Now, it is mandatory that we bear in mind that Chapter 235, the General Appropriations Law, does not fix the salary of an elective State officer, except that of the Governor. While appropriations are made for salaries of various departments under such officers (See for example salaries for the Attorney General, State Auditor, Secretary of State, State Treasurer, etc.), Chapter 235 does not define the individual salary of such officers. Chapter 238, and it alone, has that function. It is generally recognized that where one is dealing with two laws, enacted at the same legislative session, the last expression of the Legislature governs, but only in case of conflict. The intention of the Legislature is the controlling item. Opinion of the Attorney General No. 5441, dated October 4, 1951. The rule is stated in 82 C.J.S., Statutes, Section 297, as follows:

"The principle that a repeal by implication is not favored by law, discussed supra § 288, is especially applicable as between two statutes passed at the same session of the legislature. Also, where two acts relating to the same subject matter are passed at the same legislative session, there is a strong presumption against implied repeal, and they are to be construed together, if possible, so as to reconcile them and, likewise, they are to be construed together to give effect to each, and thereby avoid an implied repeal, rather then to infer that one destroys the other; but, if the two are irreconcilable, the one which is the later expression of the legislative will ordinarily prevails over, and impliedly repeals, the other."

Inasmuch as Chapter 238 fixes the salaries, with the above exception, we find no repugnancy between the two chapters, and hold that they must be construed together.
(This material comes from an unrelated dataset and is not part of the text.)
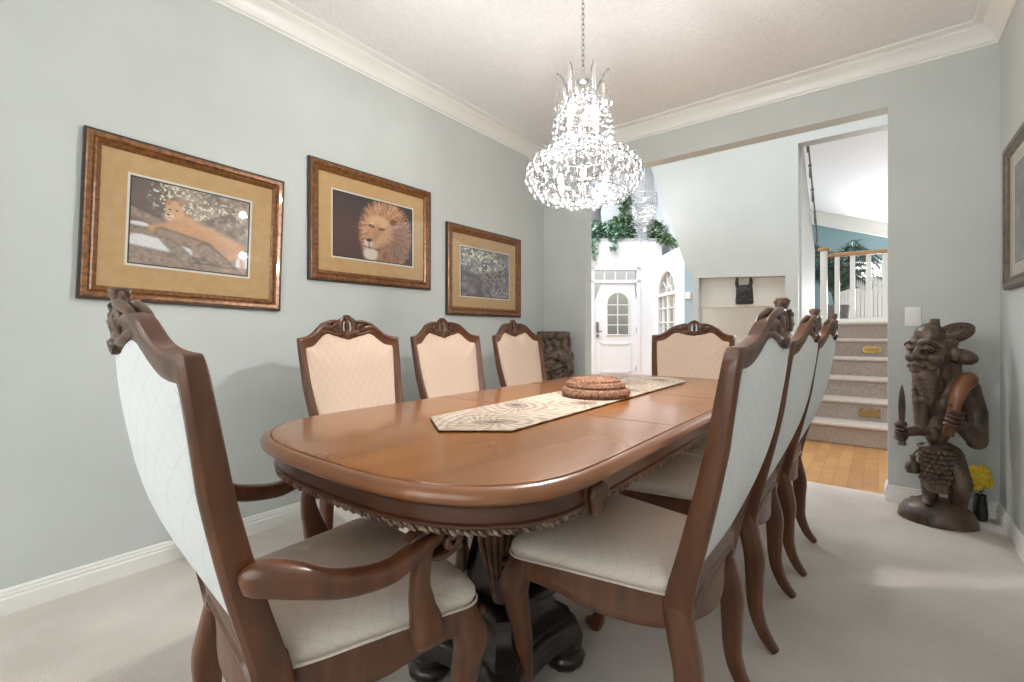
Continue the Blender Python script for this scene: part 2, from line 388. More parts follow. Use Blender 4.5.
def arch(x0, x1, z0, z1, n=14):
    r = (x1 - x0) / 2; c = (x0 + x1) / 2; zc = z1 - r
    return [(x0, z0)] + [(c - r * math.cos(PI * i / n), zc + r * math.sin(PI * i / n)) for i in range(n + 1)] + [(x1, z0)]
def slab_with_arch(x0, x1, z0, z1, ax0, ax1, az0, az1, y0, y1):
    """a slab x0..x1, z0..z1 with an arched hole"""
    A = arch(ax0, ax1, az0, az1); n = len(A); c = (ax0 + ax1) / 2; O = []
    for i, (x, z) in enumerate(A):
        if i == 0: O.append((x0, z0))
        elif i == n - 1: O.append((x1, z0))
        elif i == 1: O.append((x0, z))
        elif i == n - 2: O.append((x1, z))
        else:
            dx, dz = x - c, z - az0 + 1e-6; t = min((x1 - c if dx > 0 else c - x0) / max(abs(dx), 1e-6), (z1 - az0) / dz)
            O.append((c + dx * t, az0 + dz * t))
    mb = MB(); r = []
    for y in (y0, y1): r += [[(p[0], y, p[1]) for p in A], [(p[0], y, p[1]) for p in O]]
    v = r[0] + r[1] + r[2] + r[3]; f = []
    for i in range(n):
        j = (i + 1) % n
        f += [(i, j, n + j, n + i), (2 * n + i, 3 * n + i, 3 * n + j, 2 * n + j), (i, 2 * n + i, 2 * n + j, j), (n + i, n + j, 3 * n + j, 3 * n + i)]
    return mb.add(v, f)
ax0, ax1, az0, az1 = 1.985, 2.445, .95, 1.84
dr = st_rot('door_1', slab_with_arch(dl0 + .02, dl1 - .02, .01, 2.035, ax0, ax1, az0, az1, DD + .01, DD + .055), M['door'], smooth=0)
rim = MB()
A = arch(ax0, ax1, az0, az1)
rim.tube([(x, DD, z) for x, z in A] + [(ax0, DD, az0)], .014, 6, up=(0, 1, 0))
obj('lite_frame', rim.xf(ANG), M['door'], dr)
g = MB(); cxm = (ax0 + ax1) / 2
g.box(cxm - .009, cxm + .009, DD + .01, DD + .04, az0, az1)
for z in (1.16, 1.37, 1.58): g.box(ax0, ax1, DD + .01, DD + .04, z - .009, z + .009)
obj('muntin', g.xf(ANG), M['door'], dr, smooth=0)
obj('pane', MB().prism(arch(ax0, ax1, az0, az1), 'y', DD + .03, DD + .034).xf(ANG), M['pane'], dr, smooth=0)
g = MB()
for a, b_ in ((dl0 + .14, dl1 - .14),):
    for z0, z1 in ((.16, .78),):
        for q in ((a, b_, z0, z0 + .03), (a, b_, z1 - .03, z1), (a, a + .03, z0, z1), (b_ - .03, b_, z0, z1)): g.box(q[0], q[1], DD - .004, DD + .012, q[2], q[3])
obj('panel_moulding', g.xf(ANG), M['door'], dr, smooth=0)
g = MB(); g.box(1.76, 1.81, DD - .015, DD + .012, 1.0, 1.22); g.tube([(1.785, DD - .01, 1.03), (1.785, DD - .07, 1.03), (1.87, DD - .07, 1.02)], .014, 8, up=(0, 0, 1)); g.tube([(1.785, DD + .01, .93), (1.785, DD - .03, .93)], .03, 10)
obj('door_handle', g.xf(ANG), M['iron'], dr)
g = MB()
for z in (.25, 1.05, 1.8): g.tube([(dl1 - .015, DD - .008, z - .06), (dl1 - .015, DD - .008, z + .06)], .012, 8, up=(1, 0, 0))
obj('hinge', g.xf(ANG), M['iron'], dr)

# the wall at right angles to the door wall, with an arched window
TW = Matrix.Rotation(YAW, 4, 'Z') @ Matrix.Translation((3.0, 0, 0)) @ Matrix.Rotation(R_(90), 4, 'Z')   # local x -> away from the dining room, local y -> to the left
w0, w1 = 8.46, 9.52
ws = slab_with_arch(7.3, 9.7, 0, 2.54, w0, w1, .9, 2.2, -.14, 0)
struct('wall_window', ws.xf(TW), M['foyer'], smooth=0)
fr = MB(); A = arch(w0, w1, .9, 2.2)
fr.tube([(x, .0, z) for x, z in A] + [(w0, 0, .9)], .022, 6, up=(0, 1, 0)); fr.box(w0, w1, -.06, .02, 1.72, 1.78); fr.box(w0 - .08, w1 + .08, -.05, .06, .84, .9)
w3 = struct('window_3', fr.xf(TW), M['white'])
g = MB(); c = (w0 + w1) / 2
g.box(c - .02, c + .02, -.06, -.01, .9, 1.75)
for x in (w0 + .21, w1 - .21): g.box(x - .009, x + .009, -.06, -.02, .9, 1.75)
for z in (1.2, 1.48): g.box(w0, w1, -.06, -.02, z - .009, z + .009)
for a in (36, 72, 108, 144):
    g.tube([(c + .1 * math.cos(R_(a)), -.04, 1.77 + .1 * math.sin(R_(a))), (c + .42 * math.cos(R_(a)), -.04, 1.77 + .42 * math.sin(R_(a)))], .01, 4)
g.tube([(c + .16 * math.cos(R_(a)), -.04, 1.77 + .16 * math.sin(R_(a))) for a in range(0, 181, 20)], .01, 4, up=(0, 1, 0))
obj('muntin', g.xf(TW), M['white'], w3, smooth=0)
obj('pane', MB().prism(arch(w0, w1, .9, 2.2), 'y', -.06, -.055).xf(TW), M['pane'], w3, smooth=0)
st_rot('wall_parapet', MB().box(3.3, 3.42, 7.5, DD + 1.1, 2.3, 6), M['foyer'], smooth=0)
struct('ceiling_foyer', MB().box(-9, 1.6, YB + WT, 13, 5.6, 5.7), M['foyer'], smooth=0)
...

In Opinion of the Attorney General No. 4336, dated July 14, 1943, the question arose because the 1943 Legislature passed an act increasing the Insurance Commissioner's salary from $ 3,000.00 to $ 4,000.00. However, the same Legislature, in its General Appropriations Act, only appropriated $ 3,000.00 for the salary of such Commissioner. Citing State ex rel Fornoff vs. Sargent, supra, among other cases, the Attorney General held that where a State officer's salary is fixed by a particular act, and provision is made for its payment out of a particular fund, such an act amounts to a continuing appropriation. We agree with such citation, but do not read the Fornoff case as limited to the view that no appropriation results unless made from a particular fund. In other words, the principle of Fornoff applies though the salary payment be from the General Fund as well as from a particular fund.
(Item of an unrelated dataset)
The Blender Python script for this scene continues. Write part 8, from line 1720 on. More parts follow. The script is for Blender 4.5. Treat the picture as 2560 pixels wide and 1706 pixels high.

Continuing with Opinion of the Attorney General No. 4336, it was further held that both the General Appropriations Act of 1943, (which appropriated $ 3,000.00 to the salary of the Insurance Commissioner), and Laws 1943, Chapter 79 (which appropriated $ 4,000.00 to the salary of the Insurance Commissioner), could be harmonized and construed together, with the result that there had been two appropriations; one for $ 3,000.00, and the second (for the salary increase) of $ 1,000.00.
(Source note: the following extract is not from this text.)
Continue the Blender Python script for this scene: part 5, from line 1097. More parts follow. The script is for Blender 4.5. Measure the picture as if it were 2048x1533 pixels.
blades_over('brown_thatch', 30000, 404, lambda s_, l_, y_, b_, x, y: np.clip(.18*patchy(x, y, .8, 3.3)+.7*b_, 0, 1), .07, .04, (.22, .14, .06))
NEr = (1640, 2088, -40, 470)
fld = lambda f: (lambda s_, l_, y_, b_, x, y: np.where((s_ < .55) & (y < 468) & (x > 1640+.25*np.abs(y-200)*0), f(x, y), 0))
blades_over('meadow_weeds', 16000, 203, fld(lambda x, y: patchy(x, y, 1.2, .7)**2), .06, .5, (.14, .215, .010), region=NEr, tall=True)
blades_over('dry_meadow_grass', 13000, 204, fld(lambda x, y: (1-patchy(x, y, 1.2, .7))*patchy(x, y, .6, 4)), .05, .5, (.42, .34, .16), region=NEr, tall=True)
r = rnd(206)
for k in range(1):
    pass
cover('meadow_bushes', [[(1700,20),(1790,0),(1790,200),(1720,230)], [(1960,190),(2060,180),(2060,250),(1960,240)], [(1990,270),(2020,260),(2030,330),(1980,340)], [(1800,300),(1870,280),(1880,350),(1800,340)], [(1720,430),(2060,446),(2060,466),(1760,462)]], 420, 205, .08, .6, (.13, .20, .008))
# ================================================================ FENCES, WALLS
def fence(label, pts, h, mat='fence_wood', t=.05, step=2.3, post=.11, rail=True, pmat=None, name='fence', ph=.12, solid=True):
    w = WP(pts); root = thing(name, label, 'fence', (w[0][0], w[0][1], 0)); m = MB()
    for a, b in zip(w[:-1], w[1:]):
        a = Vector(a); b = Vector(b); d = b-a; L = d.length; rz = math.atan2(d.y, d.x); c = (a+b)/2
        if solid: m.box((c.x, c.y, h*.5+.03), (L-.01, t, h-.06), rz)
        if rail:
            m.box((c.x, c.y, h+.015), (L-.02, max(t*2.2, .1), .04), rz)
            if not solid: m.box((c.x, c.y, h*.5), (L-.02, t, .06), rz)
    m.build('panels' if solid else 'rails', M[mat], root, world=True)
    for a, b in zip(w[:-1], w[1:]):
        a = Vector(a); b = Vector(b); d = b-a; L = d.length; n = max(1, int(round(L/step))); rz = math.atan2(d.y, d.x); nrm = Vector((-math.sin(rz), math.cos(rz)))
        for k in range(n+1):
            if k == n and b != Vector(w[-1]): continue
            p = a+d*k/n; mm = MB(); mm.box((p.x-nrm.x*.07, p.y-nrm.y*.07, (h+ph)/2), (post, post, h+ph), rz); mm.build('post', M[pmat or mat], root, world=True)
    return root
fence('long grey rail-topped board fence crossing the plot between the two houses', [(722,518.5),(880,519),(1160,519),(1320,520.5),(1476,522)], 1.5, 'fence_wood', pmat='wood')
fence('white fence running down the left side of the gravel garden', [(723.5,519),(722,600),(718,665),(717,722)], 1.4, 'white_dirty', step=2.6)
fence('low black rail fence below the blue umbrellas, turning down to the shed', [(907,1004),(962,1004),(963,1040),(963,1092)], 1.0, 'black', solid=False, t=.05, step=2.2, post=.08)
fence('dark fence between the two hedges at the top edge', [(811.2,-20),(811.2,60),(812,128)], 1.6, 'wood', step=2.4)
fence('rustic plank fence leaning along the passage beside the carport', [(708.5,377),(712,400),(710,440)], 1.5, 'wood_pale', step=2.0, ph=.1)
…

Applying such reasoning here, and bearing in mind the quotation from 82 C.J.S., Statutes, Section 297, supra, we hold that Laws 1957, Chapters 235 and 238 are to be construed together. It then logically follows, and we so hold, that the salary increases provided by Chapter 238, over Section 4-5-1, N.M.S.A., 1953 Compilation, are in addition to departmental salary appropriations provided by Chapter 235.